- Problem to work on
Write out exactly the lines from the line with "by 2731 pixels." through the line with "10, .07, .04, M['poplarleaf'], inner=200)", both ends included, and no other line.

· · · ·

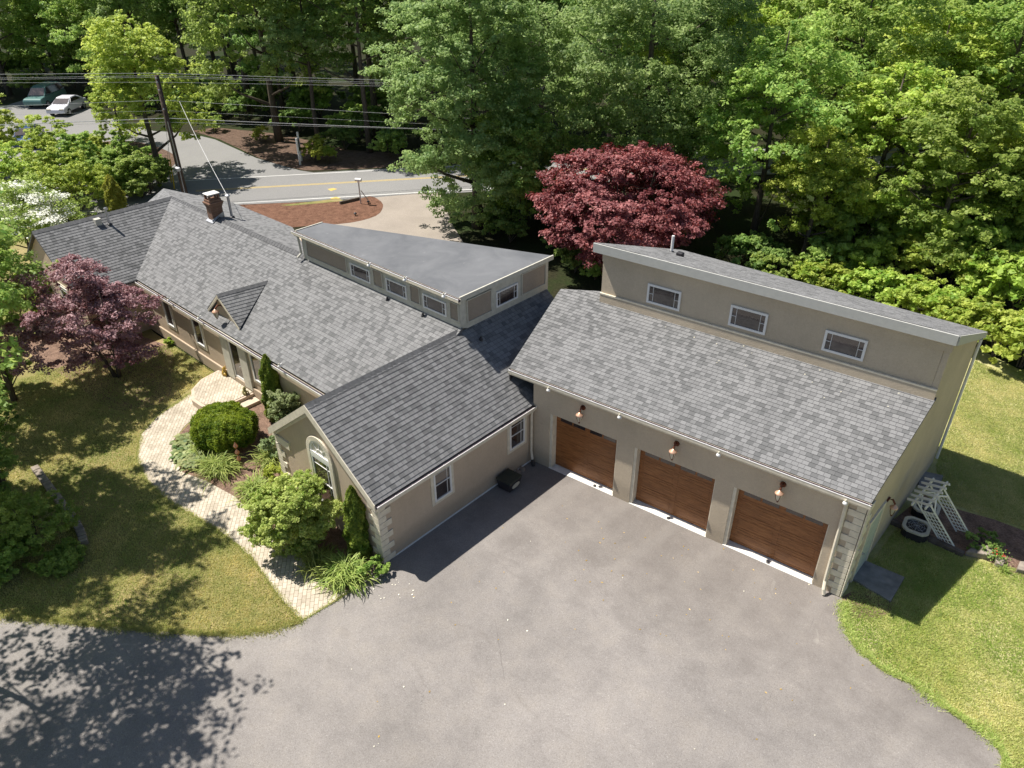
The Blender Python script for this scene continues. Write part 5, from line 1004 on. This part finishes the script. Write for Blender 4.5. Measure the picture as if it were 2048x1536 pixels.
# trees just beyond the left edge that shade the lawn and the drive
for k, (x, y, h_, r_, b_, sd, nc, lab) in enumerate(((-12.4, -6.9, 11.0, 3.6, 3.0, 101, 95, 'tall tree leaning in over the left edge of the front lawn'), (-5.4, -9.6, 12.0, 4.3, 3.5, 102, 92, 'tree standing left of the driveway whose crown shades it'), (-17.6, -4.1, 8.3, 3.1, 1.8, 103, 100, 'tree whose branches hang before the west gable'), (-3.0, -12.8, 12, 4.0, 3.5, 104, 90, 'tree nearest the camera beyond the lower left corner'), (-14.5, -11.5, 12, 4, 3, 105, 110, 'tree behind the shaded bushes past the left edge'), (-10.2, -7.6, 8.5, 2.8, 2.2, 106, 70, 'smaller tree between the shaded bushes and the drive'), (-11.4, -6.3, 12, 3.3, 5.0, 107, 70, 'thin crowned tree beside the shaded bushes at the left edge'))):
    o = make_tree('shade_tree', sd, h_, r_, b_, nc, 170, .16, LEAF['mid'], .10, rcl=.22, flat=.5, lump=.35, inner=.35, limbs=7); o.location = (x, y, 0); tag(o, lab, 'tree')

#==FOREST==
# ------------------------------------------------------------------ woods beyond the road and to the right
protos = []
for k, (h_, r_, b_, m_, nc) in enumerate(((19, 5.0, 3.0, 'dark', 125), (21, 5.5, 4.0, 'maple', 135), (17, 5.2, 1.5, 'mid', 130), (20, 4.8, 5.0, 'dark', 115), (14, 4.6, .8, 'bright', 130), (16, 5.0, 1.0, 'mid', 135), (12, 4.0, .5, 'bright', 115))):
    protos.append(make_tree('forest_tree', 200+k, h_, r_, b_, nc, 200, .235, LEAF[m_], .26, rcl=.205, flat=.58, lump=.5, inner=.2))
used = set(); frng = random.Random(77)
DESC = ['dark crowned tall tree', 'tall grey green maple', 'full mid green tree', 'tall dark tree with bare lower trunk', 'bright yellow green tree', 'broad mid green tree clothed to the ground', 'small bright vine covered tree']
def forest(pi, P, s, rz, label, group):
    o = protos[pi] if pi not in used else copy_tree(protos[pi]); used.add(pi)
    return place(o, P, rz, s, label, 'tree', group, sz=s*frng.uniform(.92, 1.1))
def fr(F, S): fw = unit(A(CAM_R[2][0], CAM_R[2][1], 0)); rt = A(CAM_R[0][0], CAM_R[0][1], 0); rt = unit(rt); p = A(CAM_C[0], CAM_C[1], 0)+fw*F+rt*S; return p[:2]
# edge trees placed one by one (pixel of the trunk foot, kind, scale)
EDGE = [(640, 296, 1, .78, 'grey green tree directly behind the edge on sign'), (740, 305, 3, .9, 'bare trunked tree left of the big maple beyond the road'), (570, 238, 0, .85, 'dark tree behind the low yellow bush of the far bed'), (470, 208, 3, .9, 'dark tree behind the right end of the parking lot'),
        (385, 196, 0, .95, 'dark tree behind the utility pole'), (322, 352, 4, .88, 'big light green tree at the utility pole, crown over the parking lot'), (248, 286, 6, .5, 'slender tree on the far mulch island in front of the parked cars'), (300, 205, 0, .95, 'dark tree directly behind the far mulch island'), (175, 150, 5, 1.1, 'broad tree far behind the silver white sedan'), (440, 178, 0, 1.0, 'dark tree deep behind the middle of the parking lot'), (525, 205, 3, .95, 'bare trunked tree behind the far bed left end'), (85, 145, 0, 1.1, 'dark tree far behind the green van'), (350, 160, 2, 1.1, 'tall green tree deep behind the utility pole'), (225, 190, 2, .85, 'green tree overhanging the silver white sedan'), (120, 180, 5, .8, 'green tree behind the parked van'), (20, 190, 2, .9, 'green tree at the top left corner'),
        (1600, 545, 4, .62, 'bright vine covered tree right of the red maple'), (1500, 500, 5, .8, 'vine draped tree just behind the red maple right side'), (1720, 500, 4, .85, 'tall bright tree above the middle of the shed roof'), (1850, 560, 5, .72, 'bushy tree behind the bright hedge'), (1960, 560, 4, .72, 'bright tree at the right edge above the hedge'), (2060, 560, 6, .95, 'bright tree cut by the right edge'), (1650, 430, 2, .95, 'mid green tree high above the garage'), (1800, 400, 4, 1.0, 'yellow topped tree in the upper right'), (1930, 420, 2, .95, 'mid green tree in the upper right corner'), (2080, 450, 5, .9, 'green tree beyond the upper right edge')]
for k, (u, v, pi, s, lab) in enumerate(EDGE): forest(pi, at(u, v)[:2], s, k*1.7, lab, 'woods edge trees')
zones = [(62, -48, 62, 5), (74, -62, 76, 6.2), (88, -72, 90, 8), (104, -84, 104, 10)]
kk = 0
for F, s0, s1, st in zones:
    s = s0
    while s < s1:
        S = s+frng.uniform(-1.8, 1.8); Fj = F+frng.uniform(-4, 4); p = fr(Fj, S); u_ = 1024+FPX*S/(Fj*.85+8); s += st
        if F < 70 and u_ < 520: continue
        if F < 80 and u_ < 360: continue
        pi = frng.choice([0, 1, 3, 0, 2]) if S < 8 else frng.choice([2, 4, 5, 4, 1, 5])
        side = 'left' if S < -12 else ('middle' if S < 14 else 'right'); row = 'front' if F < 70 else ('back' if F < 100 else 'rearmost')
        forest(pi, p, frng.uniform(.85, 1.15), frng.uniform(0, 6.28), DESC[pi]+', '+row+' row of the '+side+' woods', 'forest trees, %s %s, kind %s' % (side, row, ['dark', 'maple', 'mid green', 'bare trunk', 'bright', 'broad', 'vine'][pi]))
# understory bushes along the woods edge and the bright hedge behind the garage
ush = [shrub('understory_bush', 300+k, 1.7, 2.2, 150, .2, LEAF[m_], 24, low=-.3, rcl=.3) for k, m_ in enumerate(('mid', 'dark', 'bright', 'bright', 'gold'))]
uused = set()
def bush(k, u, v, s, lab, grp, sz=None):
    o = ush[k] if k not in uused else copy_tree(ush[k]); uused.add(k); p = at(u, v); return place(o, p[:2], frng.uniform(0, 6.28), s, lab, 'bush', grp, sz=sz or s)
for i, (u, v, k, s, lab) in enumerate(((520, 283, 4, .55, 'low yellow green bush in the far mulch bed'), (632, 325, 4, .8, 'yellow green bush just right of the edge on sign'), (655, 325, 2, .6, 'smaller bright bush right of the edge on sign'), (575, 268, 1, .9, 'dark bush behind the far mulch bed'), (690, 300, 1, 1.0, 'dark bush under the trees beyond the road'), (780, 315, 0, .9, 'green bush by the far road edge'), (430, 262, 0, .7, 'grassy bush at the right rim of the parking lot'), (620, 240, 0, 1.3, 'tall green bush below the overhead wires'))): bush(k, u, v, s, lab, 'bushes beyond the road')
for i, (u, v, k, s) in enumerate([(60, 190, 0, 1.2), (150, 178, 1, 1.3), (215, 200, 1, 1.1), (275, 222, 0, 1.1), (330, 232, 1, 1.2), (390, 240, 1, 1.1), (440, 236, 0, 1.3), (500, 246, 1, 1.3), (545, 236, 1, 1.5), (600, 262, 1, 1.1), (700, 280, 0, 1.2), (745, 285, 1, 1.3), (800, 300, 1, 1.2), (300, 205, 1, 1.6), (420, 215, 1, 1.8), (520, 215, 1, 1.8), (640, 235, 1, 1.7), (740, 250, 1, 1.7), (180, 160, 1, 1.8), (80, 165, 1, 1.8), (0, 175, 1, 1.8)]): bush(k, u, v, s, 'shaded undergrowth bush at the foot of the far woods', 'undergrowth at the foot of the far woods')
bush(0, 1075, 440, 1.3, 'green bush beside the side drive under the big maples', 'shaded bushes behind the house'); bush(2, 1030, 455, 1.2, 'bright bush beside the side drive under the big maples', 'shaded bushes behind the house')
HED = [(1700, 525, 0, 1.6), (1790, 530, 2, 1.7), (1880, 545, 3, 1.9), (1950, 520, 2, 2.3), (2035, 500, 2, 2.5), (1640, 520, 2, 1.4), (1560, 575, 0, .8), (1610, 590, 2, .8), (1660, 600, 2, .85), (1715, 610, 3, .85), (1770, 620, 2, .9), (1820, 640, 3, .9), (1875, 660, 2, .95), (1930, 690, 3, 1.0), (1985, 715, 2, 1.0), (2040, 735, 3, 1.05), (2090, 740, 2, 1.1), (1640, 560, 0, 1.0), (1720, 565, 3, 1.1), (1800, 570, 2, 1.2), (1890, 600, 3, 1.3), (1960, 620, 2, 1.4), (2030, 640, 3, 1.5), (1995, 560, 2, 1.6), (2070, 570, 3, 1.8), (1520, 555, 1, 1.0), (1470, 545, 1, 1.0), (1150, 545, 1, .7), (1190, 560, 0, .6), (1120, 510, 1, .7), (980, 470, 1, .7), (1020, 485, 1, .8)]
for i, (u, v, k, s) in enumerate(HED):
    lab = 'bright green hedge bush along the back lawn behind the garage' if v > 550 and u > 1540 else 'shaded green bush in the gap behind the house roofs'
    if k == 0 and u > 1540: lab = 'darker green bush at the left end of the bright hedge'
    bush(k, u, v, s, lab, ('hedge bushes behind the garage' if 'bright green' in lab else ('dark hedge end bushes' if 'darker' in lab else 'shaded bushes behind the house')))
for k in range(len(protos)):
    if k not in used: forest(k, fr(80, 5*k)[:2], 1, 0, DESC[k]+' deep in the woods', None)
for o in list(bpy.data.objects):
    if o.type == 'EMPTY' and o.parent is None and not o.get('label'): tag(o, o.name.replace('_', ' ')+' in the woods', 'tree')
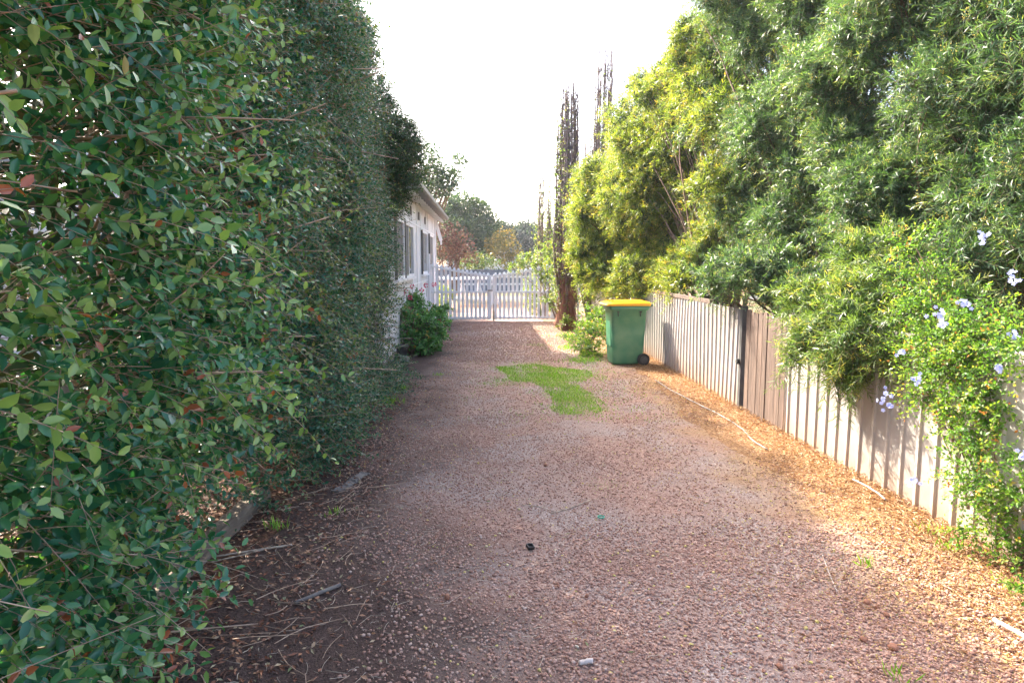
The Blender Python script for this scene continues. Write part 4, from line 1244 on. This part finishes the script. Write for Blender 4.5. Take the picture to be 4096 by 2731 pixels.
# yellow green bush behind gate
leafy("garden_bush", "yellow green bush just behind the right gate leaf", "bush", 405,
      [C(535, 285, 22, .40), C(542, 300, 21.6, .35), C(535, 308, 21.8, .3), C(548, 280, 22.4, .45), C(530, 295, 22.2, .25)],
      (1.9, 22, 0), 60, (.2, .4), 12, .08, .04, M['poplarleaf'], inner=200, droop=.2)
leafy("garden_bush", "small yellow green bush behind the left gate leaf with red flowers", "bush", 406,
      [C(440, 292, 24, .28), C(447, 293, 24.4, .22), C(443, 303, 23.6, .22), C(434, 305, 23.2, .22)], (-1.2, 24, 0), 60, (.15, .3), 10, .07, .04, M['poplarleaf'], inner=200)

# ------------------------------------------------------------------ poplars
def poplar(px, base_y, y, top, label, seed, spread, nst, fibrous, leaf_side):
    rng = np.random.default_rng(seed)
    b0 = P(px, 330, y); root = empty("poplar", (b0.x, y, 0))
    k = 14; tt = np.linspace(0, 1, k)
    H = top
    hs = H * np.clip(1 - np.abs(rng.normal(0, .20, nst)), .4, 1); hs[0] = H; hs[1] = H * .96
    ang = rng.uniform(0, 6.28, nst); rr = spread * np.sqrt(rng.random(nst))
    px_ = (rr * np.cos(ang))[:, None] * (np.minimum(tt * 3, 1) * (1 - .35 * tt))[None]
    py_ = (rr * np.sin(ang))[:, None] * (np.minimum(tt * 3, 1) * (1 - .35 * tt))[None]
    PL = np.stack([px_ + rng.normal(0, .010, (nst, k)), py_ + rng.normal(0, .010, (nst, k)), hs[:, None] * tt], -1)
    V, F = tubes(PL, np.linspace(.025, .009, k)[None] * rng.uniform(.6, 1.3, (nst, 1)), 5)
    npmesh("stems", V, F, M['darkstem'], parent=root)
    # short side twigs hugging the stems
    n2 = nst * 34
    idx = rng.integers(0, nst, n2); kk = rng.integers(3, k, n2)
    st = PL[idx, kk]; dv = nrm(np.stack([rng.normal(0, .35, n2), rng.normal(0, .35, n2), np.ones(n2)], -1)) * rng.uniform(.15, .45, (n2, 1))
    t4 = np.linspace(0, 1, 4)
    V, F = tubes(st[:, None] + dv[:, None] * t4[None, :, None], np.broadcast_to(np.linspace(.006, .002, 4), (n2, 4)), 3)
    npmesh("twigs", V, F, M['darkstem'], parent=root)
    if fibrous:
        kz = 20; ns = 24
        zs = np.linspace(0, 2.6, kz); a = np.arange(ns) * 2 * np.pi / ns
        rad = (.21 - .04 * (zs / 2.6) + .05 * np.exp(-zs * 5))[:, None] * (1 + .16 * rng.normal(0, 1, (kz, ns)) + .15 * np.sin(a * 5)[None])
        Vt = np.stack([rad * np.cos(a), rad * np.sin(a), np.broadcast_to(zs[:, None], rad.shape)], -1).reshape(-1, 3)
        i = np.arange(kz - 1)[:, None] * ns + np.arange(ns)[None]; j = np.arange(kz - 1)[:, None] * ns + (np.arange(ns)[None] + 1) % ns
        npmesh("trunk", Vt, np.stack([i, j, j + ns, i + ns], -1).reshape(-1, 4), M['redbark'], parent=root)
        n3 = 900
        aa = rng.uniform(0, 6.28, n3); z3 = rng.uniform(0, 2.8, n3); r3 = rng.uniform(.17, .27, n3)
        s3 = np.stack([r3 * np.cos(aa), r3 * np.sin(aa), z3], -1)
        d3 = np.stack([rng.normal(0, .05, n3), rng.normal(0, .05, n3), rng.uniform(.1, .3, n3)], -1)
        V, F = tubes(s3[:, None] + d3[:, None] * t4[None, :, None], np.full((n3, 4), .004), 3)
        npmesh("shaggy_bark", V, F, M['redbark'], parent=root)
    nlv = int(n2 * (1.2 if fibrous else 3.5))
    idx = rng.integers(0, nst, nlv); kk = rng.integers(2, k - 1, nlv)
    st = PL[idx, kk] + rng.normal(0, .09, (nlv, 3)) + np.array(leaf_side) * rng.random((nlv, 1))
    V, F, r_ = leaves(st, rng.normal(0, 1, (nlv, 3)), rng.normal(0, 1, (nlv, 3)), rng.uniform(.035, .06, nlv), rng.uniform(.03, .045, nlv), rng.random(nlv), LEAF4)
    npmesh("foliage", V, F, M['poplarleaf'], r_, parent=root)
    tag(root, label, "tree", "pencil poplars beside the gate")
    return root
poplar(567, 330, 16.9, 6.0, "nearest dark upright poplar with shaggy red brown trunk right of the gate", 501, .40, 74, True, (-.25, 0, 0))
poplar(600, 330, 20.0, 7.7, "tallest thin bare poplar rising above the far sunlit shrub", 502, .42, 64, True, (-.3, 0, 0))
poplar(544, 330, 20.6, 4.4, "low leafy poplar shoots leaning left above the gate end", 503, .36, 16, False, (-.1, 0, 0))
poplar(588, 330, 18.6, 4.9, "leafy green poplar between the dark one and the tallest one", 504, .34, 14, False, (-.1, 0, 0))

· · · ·

- Answer to the exercise
The Blender Python script for this scene continues. Write part 4, from line 1244 on. This part finishes the script. Write for Blender 4.5. Take the picture to be 4096 by 2731 pixels.
# yellow green bush behind gate
leafy("garden_bush", "yellow green bush just behind the right gate leaf", "bush", 405,
      [C(535, 285, 22, .40), C(542, 300, 21.6, .35), C(535, 308, 21.8, .3), C(548, 280, 22.4, .45), C(530, 295, 22.2, .25)],
      (1.9, 22, 0), 60, (.2, .4), 12, .08, .04, M['poplarleaf'], inner=200, droop=.2)
leafy("garden_bush", "small yellow green bush behind the left gate leaf with red flowers", "bush", 406,
      [C(440, 292, 24, .28), C(447, 293, 24.4, .22), C(443, 303, 23.6, .22), C(434, 305, 23.2, .22)], (-1.2, 24, 0), 60, (.15, .3), 10, .07, .04, M['poplarleaf'], inner=200)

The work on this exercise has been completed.